=== Stated goal ===
Print the lines of the listing below verbatim from its first line through the line bearing "R_ = random.Random(7)". Any pictures are to be omitted.

+ + + + +

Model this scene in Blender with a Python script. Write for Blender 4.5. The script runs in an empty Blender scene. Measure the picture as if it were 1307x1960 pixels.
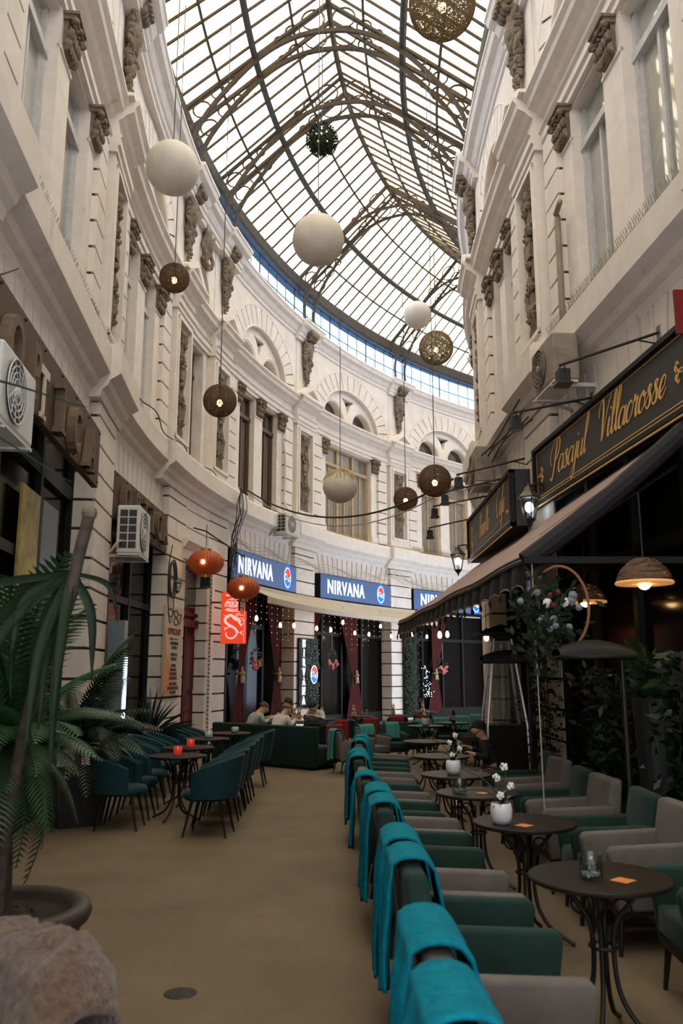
import bpy, bmesh, math, random
from mathutils import Vector, Matrix, noise
from mathutils.geometry import tessellate_polygon
PI = math.pi
sin, cos = math.sin, math.cos
SC = bpy.context.scene
COL = SC.collection
R_ = random.Random(7)

# ------------------------------------------------------------------ materials
def mat(name, col, rough=.6, metal=0., var=0., scale=6., bump=0., col2=None, emit=None, estr=0., spec=None, stain=None, sheen=0., coat=0.):
    m = bpy.data.materials.new(name); m.use_nodes = True
    nt = m.node_tree; N = nt.nodes; Lk = nt.links
    b = N['Principled BSDF']
    b.inputs['Roughness'].default_value = rough
    b.inputs['Metallic'].default_value = metal
    b.inputs['Base Color'].default_value = (*col, 1)
    if spec is not None: b.inputs['Specular IOR Level'].default_value = spec
    if sheen: b.inputs['Sheen Weight'].default_value = sheen; b.inputs['Sheen Roughness'].default_value = .4
    if coat: b.inputs['Coat Weight'].default_value = coat
    if emit:
        b.inputs['Emission Color'].default_value = (*emit, 1); b.inputs['Emission Strength'].default_value = estr
    if var or col2 or bump:
        tc = N.new('ShaderNodeTexCoord')
        nz = N.new('ShaderNodeTexNoise'); nz.inputs['Scale'].default_value = scale; nz.inputs['Detail'].default_value = 6; nz.inputs['Roughness'].default_value = .65
        Lk.new(tc.outputs['Object'], nz.inputs['Vector'])
        rp = N.new('ShaderNodeValToRGB')
        c2 = col2 or tuple(max(0, c * (1 - var)) for c in col)
        c1 = col if col2 else tuple(min(1, c * (1 + var * .5)) for c in col)
        rp.color_ramp.elements[0].position = .35; rp.color_ramp.elements[0].color = (*c2, 1)
        rp.color_ramp.elements[1].position = .65; rp.color_ramp.elements[1].color = (*c1, 1)
        Lk.new(nz.outputs['Fac'], rp.inputs['Fac'])
        out = rp.outputs['Color']
        if stain:
            n2 = N.new('ShaderNodeTexNoise'); n2.inputs['Scale'].default_value = stain[1]; n2.inputs['Detail'].default_value = 8; n2.inputs['Roughness'].default_value = .7
            mp = N.new('ShaderNodeMapping'); mp.inputs['Scale'].default_value = stain[3] if len(stain) > 3 else (1, 1, .35)
            Lk.new(tc.outputs['Object'], mp.inputs['Vector']); Lk.new(mp.outputs['Vector'], n2.inputs['Vector'])
            r2 = N.new('ShaderNodeValToRGB'); r2.color_ramp.elements[0].position = stain[2]; r2.color_ramp.elements[0].color = (0, 0, 0, 1)
            r2.color_ramp.elements[1].position = min(1, stain[2] + .14); r2.color_ramp.elements[1].color = (.8, .8, .8, 1)
            Lk.new(n2.outputs['Fac'], r2.inputs['Fac'])
            mx = N.new('ShaderNodeMixRGB'); mx.inputs['Color2'].default_value = (*stain[0], 1)
            Lk.new(r2.outputs['Color'], mx.inputs['Fac']); Lk.new(out, mx.inputs['Color1']); out = mx.outputs['Color']
        Lk.new(out, b.inputs['Base Color'])
        if bump:
            bp = N.new('ShaderNodeBump'); bp.inputs['Strength'].default_value = bump; bp.inputs['Distance'].default_value = .02
            Lk.new(nz.outputs['Fac'], bp.inputs['Height']); Lk.new(bp.outputs['Normal'], b.inputs['Normal'])
    return m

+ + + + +

=== Solution ===
Model this scene in Blender with a Python script. Write for Blender 4.5. The script runs in an empty Blender scene. Measure the picture as if it were 1307x1960 pixels.
import bpy, bmesh, math, random
from mathutils import Vector, Matrix, noise
from mathutils.geometry import tessellate_polygon
PI = math.pi
sin, cos = math.sin, math.cos
SC = bpy.context.scene
COL = SC.collection
R_ = random.Random(7)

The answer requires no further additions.